Khan’s hardened views against M&A have turned many in America’s C-suite against Biden, who appointed her. And while few will admit it, many executives are quietly hoping Trump takes office and replaces Khan.

And while Khan has mostly focused on tech, this environment has led to a slowdown in M&A activity across virtually every industry.

The current regime at the FTC is making deal-making, across all sectors, extremely difficult.

In 2023, merger and acquisition (M&A) activity fell 15% to its lowest level in a decade. At the end of 2023, there was approximately $3.6 trillion of cash sitting on corporate balance sheets. There’s even more money piling up in the private/venture capital markets.

Most of the companies would love to put this capital to work, making acquisitions that would be beneficial to their shareholders. But they’re not, at least not yet.

If Khan is replaced by someone with a more laissez-faire outlook – or even by somebody who wasn’t openly hostile – after the election, the M&A floodgates would open.

What does this mean for investors?

A Mountain of Cash

Consider that, at the end of their most recent quarters: 

  • Berkshire Hathaway had $189 billion of cash.
  • Apple had $162 billion of cash.
  • Alphabet had $108 billion of cash.
  • Microsoft had $80 billion of cash.
  • Meta had $58 billion of cash.

Assuming interest rates trend lower over the next couple of years – which is something that I believe will happen, regardless of who wins the election – these companies will feel pressure to put that cash to work because they won’t be able to generate ~5% risk-free returns by owning short-term U.S. bonds.

That’s a lot of dry powder that could be used to bolster earnings via accretive acquisitions. And if Khan is removed under a Trump administration, the friction associated with the Khan era will disappear. That’s also great for M&A.
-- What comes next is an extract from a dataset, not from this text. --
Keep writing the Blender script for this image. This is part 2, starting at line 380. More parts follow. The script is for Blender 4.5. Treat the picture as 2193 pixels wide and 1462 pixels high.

So, what should an investor do about it?

One strategy is to simply own the companies holding the most cash, the ones that would be most compelled to pursue new deals.

Second, investors who own shares of acquisition targets will benefit from M&A premiums. In recent years, the average M&A premium has been roughly 25%. Imagine you wake up one morning and find that a stock you hold has popped 25% overnight.

That’s a nice payday for investors who can identify potential acquisition targets. And yes, assuming Trump is elected, this is absolutely a strategy we will pursue in our paid services.

Lastly, the companies that broker these deals and issue debt (investment banks) and the companies that perform due diligence and rate credit (credit rating agencies) will see a huge influx of business. 

Increased M&A should be a nice growth catalyst for the big money center banks in the U.S. as well as companies like S&P Global and Moody’s Corporation which tend to generate high-margin cash flows when deals occur.

Again, we’re not telling you who to vote for. That’s your business.

But as your subscriber, we owe it to you to share research on important, investable trends. And a flood of new M&A activity certainly qualifies.